The motion court erred in dismissing the complaint as against AAA, in this action where plaintiff allegedly slipped and fell on "yellow granules" of pest bait on the floor of the locker room in the sub-basement of the building in which he worked; AAA, a pest-control services company, serviced the building. The record shows that a triable issue of fact exists as to whether AAA failed "to exercise reasonable care in the performance of [its] duties, [and] launche[d] a force or instrument of harm" (Espinal v Melville Snow Contrs., 98 NY2d 136, 140 [2002] [internal quotation marks omitted]), which caused plaintiff's fall.

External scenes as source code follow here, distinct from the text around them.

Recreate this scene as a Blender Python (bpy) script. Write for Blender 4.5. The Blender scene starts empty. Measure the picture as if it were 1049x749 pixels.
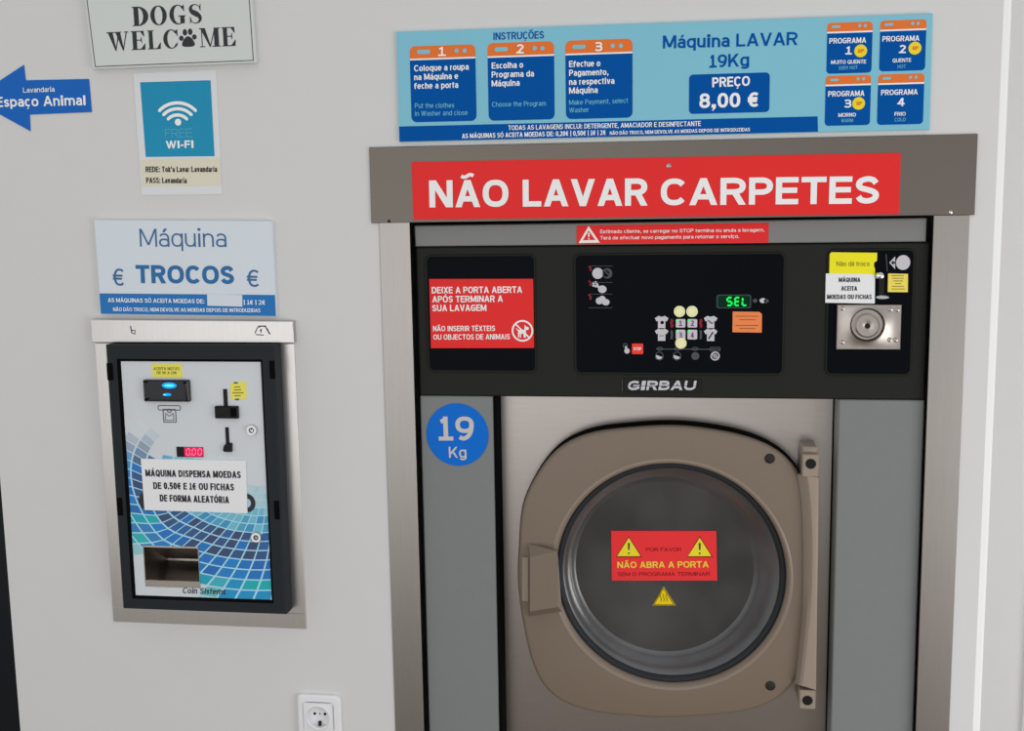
import bpy, bmesh, math, random
from mathutils import Vector, Matrix
random.seed(4)
SC = bpy.context.scene
COL = SC.collection

# ------------------------------------------------------------------ camera, light, exposure
F_PX, CX, CY = 1215.0, 524.5, 374.5
CAM = Vector((0.0, -1.95, 1.60))
RIGHT = Vector((0.98967, 0.14246, -0.01602)).normalized()
FWD = Vector((-0.14327, 0.97895, -0.14537)).normalized()
UP = RIGHT.cross(FWD).normalized()
cd = bpy.data.cameras.new('camera')
cam = bpy.data.objects.new('camera', cd); COL.objects.link(cam)
cd.sensor_width = 36.0; cd.lens = 36.0 * F_PX / 1049.0
cd.clip_start = 0.02
m = Matrix((RIGHT, UP, -FWD)).transposed().to_4x4(); m.translation = CAM
cam.matrix_world = m
SC.camera = cam
SC.view_settings.view_transform = 'Standard'
SC.view_settings.look = 'None'
SC.view_settings.gamma = 1.0
SC.view_settings.exposure = 0.41
SC.view_settings.use_curve_mapping = False

WORLD_STRENGTH = 0.52
w = bpy.data.worlds.new('world'); SC.world = w; w.use_nodes = True
nt = w.node_tree; bgn = nt.nodes['Background']
tc = nt.nodes.new('ShaderNodeTexCoord'); sx = nt.nodes.new('ShaderNodeSeparateXYZ')
rp = nt.nodes.new('ShaderNodeValToRGB'); mr = nt.nodes.new('ShaderNodeMapRange')
nt.links.new(tc.outputs['Generated'], sx.inputs[0]); nt.links.new(sx.outputs['Z'], mr.inputs[0])
mr.inputs[1].default_value = -1; mr.inputs[2].default_value = 1
nt.links.new(mr.outputs[0], rp.inputs[0]); nt.links.new(rp.outputs[0], bgn.inputs[0])
rp.color_ramp.elements[0].color = (0.85, 0.83, 0.80, 1); rp.color_ramp.elements[1].color = (0.97, 1.0, 1.03, 1)
bgn.inputs[1].default_value = WORLD_STRENGTH

def area(name, loc, target, sx_, sy_, power, color):
    l = bpy.data.lights.new(name, 'AREA'); l.shape = 'RECTANGLE'; l.size = sx_; l.size_y = sy_
    l.energy = power; l.color = color
    o = bpy.data.objects.new(name, l); COL.objects.link(o); o.location = loc
    o.rotation_euler = (Vector(target) - Vector(loc)).to_track_quat('-Z', 'Y').to_euler()
    return o
area('shopfront_daylight', (-1.2, -4.0, 1.0), (0.2, 0, 0.9), 3.4, 2.2, 18.0, (0.98, 1.0, 1.0))
area('low_right_fill', (2.1, -1.8, 0.5), (0.9, 0, 0.7), 1.6, 1.2, 20.0, (1.0, 1.0, 1.0))  # unseen source, added low right to brighten the lower right wall

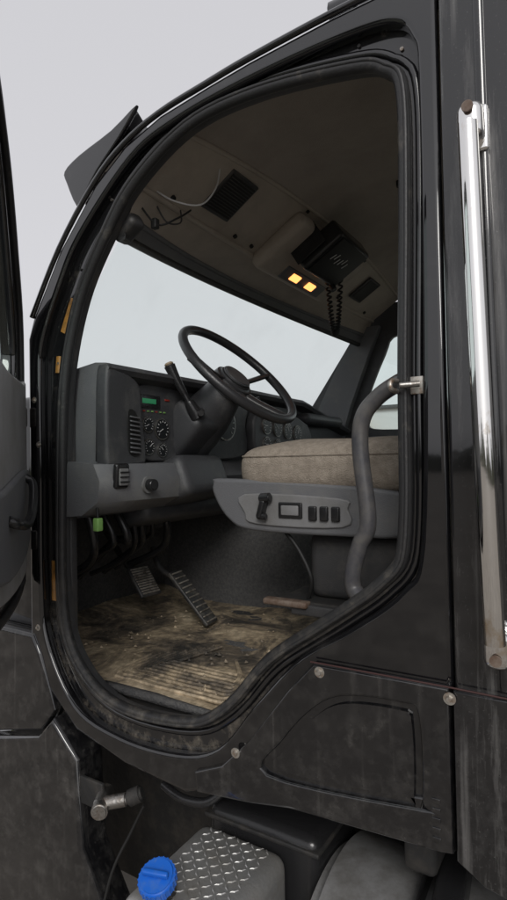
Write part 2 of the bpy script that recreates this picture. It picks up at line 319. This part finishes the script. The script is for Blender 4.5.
tube("air_horn",[(-.55,1.30,2.97),(-.3,1.30,2.97),(.1,1.30,2.97)],0.035,PAINT,cab,sm=2)
grid("cab_floor",[[(-1.9,1.16,1.205),(.05,1.16,1.205)],[(-1.9,3.06,1.205),(.05,3.06,1.205)]],CARP,cab,thick=0.02)
box("underbody",(-.75,2.1,1.14),(1.5,1.9,.08),CHAS,cab,0.01)
grid("firewall",[[(-1.45,1.15,2.1),(-1.75,1.15,1.55),(-1.82,1.15,1.19)],[(-1.6,3.06,2.1),(-1.85,3.06,1.55),(-1.85,3.06,1.19)]],CARP,cab,thick=0.02)
box("kick_panel",(-1.58,1.16,1.62),(.42,.03,.86),TRIM,cab,0.008)
tn=[]
for X,h,yo in [(-1.86,1.80,0),(-1.5,1.74,0),(-1.25,1.68,.01),(-1.16,1.62,.03),(-1.10,1.50,.08),(-1.05,1.34,.16),(-1.02,1.21,.22)]:
    tn.append([(X,2.06+yo,1.20),(X,2.09+yo,1.20+(h-1.2)*.6),(X,2.13+yo,h-.05),(X,2.2+yo,h),(X,2.75-yo,h),(X,2.85-yo,1.20)])
grid("engine_tunnel",tn,CARP,cab,ang=60)
box("seat_riser",(-.30,2.05,1.30),(.62,1.7,.20),CARP,cab,0.03)
# ------------------------------------------------------------------ interior grab bar
gt=root("interior_grab_bar")
tube("bar",[(-.345,1.16,2.015),(-.375,1.19,2.012),(-.42,1.20,1.988),(-.455,1.20,1.945),(-.463,1.20,1.872),(-.448,1.20,1.715),(-.468,1.20,1.66),(-.486,1.20,1.60),(-.484,1.20,1.555),(-.44,1.18,1.53)],0.019,mat("grey_rubber_tube",(0.06,0.06,0.068),0.38,base2=(0.11,0.105,0.10),nscale=18,bump=.1,bscale=200),gt,sm=6,n=16)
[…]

The evidence demonstrates that plaintiff observed the granular bait on the walkway of the locker room floor on the morning of his accident, and AAA's own witness observed the bait on the floor during his inspection the day after the accident, and took photographs. While defendant asserts that the granular bait on the day of the inspection was in the corners and under appliances, as it should be, this does not establish, as a matter of law, that it was not placed in the walkway by AAA, which admittedly placed granular bait in the days prior to plaintiff's fall. Although AAA contends that it did not place the bait in the walkway, a jury could reasonably conclude otherwise based on plaintiff's testimony that the bait was in the walkway only one or two days after AAA had placed it. Moreover, plaintiff's inability to recognize the bag of granular bait that was shown to him at his deposition, which AAA asserts is the type of bait it uses, does not [*2]warrant dismissal of the action. Plaintiff identified the substance on the floor in the photos of the locker room area as being the type he slipped on, and AAA did not deny that the substance depicted in the photos was its granular bait.

THIS CONSTITUTES THE DECISION AND ORDER
OF THE SUPREME COURT, APPELLATE DIVISION, FIRST DEPARTMENT.